При дворе персидского шаха и турецкого султана послы в пожалованном им платье должны были являться на последнюю аудиенцию. Отвиновский, человек наблюдательный и склонный делать выводы из своих наблюдений, считал, что причиной этого служит следующее поверье: тот, кто ходит в платье султана, не может его бранить. Вот почему, как полагал Отвиновский, это практиковалось турками именно "на отпуске" послов.
В XVII в. крымские дипломаты в Москве удостаивались, как правило, единственной аудиенции, на которую прибывали не на конях, а пешком, с ног до головы одетые в пожалованное им платье. На них были русские однорядки, кафтаны, шапки и сапоги. В приемной палате однорядки с послов снимали и отсылали на подворье, а взамен царь приказывал "взложить на них золотные шубы при себе".
Подробный сценарий, учитывавший все обстоятельства политического момента, в XVI в. разрабатывался для каждой аудиенции в отдельности, но общие нормы, которым подчинялся распорядок посольских приемов независимо от сиюминутной обстановки, складывались постепенно, на протяжении нескольких десятилетий, отражая изменения в идеологии и в самой жизни русского феодального общества.

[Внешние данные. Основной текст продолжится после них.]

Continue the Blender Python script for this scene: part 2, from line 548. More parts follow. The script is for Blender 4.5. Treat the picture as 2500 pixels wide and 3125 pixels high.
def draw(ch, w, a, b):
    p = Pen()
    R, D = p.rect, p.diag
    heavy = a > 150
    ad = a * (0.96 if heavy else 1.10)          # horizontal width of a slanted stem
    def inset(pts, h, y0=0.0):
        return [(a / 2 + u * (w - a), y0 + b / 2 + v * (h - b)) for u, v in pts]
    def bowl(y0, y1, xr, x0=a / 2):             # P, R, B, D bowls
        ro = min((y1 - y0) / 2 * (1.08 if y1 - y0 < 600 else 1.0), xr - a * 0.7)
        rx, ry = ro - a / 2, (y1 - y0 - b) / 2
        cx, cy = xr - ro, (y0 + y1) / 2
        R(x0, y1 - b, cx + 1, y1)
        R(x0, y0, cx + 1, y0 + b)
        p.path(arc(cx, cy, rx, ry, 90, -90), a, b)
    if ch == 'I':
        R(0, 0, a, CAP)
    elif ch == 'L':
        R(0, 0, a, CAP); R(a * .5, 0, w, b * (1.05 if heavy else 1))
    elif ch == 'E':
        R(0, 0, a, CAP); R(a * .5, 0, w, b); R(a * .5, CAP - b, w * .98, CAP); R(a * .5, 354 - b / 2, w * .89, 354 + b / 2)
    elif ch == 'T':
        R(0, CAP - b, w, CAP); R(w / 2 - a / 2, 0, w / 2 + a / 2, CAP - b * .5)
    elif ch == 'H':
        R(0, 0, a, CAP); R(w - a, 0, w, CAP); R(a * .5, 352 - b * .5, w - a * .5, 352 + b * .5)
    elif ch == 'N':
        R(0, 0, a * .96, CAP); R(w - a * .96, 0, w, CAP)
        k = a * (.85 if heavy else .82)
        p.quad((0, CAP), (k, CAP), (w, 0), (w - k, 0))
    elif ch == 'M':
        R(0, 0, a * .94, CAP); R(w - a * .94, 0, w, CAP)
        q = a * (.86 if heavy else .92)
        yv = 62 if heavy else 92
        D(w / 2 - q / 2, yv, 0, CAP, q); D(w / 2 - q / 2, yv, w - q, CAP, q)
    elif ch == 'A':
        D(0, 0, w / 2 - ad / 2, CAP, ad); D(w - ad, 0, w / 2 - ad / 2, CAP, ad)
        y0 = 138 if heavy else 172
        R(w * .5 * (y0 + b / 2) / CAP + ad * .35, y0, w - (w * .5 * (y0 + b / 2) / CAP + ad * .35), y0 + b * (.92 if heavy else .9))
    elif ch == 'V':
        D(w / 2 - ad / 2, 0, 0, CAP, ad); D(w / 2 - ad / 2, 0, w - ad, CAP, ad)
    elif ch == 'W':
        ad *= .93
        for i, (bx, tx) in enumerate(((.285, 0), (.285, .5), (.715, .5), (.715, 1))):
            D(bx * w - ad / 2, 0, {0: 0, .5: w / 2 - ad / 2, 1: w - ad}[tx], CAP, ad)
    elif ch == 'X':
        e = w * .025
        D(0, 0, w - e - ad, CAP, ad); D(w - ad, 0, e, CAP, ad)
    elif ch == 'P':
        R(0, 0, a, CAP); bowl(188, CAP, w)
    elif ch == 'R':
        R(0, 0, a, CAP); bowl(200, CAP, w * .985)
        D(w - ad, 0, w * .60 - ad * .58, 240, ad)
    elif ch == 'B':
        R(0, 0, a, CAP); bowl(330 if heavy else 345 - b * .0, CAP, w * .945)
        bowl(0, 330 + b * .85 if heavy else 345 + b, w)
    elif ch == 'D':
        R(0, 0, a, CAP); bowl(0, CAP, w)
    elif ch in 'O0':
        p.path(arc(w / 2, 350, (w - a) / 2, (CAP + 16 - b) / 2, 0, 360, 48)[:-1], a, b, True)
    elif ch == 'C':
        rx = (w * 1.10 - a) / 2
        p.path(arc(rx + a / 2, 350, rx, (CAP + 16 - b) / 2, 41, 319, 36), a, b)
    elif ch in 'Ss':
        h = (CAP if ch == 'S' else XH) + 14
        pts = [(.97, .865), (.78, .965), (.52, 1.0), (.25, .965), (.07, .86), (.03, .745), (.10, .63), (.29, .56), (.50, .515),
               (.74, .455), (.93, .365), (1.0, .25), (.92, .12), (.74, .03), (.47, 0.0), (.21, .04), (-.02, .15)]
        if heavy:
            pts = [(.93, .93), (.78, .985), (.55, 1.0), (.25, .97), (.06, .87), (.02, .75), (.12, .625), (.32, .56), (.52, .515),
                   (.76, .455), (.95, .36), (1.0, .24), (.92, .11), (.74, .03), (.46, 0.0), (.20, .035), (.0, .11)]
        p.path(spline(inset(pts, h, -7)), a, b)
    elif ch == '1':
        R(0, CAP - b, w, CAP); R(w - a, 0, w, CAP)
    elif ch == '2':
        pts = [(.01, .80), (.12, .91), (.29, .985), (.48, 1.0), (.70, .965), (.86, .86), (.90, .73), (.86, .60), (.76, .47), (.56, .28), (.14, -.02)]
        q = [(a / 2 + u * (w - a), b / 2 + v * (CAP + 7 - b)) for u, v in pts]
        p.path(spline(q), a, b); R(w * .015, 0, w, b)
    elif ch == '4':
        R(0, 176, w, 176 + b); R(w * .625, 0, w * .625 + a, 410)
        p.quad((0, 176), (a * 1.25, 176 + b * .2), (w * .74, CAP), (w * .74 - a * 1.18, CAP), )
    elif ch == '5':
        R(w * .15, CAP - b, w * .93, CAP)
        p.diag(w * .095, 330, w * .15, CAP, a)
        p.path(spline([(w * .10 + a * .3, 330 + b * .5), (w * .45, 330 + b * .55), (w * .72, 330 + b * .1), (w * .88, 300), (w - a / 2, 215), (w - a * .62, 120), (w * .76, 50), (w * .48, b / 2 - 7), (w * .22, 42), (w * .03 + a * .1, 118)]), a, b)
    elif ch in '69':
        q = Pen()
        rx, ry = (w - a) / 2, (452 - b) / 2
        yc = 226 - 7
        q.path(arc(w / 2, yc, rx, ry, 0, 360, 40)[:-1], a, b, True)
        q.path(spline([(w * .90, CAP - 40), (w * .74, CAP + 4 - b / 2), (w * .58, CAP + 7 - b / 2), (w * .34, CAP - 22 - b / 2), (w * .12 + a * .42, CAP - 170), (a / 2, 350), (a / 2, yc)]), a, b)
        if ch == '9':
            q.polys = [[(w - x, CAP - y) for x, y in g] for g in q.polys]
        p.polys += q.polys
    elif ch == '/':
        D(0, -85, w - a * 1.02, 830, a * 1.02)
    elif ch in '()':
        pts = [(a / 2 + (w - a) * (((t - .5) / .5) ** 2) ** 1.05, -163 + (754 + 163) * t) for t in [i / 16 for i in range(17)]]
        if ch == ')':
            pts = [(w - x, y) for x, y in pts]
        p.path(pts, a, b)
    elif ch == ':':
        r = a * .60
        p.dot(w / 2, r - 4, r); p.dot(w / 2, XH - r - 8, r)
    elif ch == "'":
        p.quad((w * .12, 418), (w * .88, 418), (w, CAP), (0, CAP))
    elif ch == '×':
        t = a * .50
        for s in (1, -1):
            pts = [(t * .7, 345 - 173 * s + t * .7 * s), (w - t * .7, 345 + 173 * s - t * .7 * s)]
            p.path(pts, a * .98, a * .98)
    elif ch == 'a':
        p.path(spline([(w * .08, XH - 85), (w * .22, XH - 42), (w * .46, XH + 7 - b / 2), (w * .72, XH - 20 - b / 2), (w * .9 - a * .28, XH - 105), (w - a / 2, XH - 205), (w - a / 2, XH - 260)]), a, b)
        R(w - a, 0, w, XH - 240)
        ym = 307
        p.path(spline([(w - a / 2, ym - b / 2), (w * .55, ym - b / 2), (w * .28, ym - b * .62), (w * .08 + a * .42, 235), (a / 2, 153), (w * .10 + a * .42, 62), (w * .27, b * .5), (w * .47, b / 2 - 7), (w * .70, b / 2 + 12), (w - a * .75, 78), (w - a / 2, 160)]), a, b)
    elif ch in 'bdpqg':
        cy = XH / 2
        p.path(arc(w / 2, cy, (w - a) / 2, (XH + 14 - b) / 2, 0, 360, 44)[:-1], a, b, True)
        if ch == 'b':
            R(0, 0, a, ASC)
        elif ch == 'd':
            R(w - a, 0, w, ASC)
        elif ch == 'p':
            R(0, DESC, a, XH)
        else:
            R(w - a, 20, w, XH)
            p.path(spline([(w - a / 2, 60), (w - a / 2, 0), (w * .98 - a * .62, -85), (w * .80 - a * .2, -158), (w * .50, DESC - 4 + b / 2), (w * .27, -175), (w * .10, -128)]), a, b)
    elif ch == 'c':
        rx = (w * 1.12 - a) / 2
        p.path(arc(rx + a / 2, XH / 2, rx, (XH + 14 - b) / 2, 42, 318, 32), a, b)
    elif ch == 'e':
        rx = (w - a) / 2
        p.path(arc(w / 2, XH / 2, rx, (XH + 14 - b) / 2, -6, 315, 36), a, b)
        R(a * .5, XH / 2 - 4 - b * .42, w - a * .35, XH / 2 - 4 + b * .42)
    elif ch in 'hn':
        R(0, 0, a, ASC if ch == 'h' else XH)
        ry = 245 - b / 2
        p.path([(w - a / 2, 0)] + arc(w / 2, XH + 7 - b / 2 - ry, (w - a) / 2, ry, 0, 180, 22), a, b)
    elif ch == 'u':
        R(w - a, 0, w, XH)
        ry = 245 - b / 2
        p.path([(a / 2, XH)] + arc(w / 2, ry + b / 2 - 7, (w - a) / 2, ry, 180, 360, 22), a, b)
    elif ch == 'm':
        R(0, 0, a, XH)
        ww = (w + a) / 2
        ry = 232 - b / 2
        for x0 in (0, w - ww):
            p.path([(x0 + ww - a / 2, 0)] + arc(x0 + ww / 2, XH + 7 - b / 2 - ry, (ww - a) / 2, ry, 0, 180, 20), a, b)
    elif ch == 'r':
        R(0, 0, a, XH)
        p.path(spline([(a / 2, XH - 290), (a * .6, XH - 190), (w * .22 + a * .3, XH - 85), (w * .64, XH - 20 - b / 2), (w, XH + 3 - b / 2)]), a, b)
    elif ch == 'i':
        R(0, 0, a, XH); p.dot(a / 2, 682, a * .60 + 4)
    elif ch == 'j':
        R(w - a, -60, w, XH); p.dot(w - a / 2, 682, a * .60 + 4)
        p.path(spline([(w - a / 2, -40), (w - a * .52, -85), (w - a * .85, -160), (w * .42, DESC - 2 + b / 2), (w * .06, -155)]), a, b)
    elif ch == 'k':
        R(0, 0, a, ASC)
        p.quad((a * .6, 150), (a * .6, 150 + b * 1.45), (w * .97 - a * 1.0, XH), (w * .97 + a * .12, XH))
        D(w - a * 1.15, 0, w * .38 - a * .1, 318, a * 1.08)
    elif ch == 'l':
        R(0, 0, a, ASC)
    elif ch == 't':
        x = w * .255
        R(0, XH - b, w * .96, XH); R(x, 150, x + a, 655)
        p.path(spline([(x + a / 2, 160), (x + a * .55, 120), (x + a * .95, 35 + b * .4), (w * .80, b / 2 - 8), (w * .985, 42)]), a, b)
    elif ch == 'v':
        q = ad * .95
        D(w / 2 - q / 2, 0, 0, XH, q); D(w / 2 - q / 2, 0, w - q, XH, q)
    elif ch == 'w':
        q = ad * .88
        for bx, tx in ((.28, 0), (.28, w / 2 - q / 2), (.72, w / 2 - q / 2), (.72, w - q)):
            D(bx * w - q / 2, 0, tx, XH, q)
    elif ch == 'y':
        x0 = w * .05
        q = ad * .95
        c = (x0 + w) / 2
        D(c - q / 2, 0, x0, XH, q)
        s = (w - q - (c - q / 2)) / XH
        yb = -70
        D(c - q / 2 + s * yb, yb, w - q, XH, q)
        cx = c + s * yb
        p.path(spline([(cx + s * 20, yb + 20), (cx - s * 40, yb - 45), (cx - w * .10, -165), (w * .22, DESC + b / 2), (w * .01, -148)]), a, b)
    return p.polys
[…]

Все возраставший престиж верховной власти сказался, например, в том, что с третьей четверти XVI в. придворный посольский церемониал стал включать новую форму демонстрации царского величия и могущества - ожидание послами "государева выхода". Такая форма приема иностранных дипломатов ставила их в положение просителей, подчеркивала тот факт, что не царь, а приславший посольство монарх прежде всего заинтересован в предстоящем дипломатическом контакте. Правда, в большинстве случаев это применялось по отношению к дипломатам низшего ранга и тем, что прибывали от монархов, не считавшихся "братьями" русских государей. Будучи введены в приемную палату, послы в течение некоторого времени "дожидались" появления царя. Он входил, окруженный рындами и свитой, садился на престол, после чего аудиенция начиналась.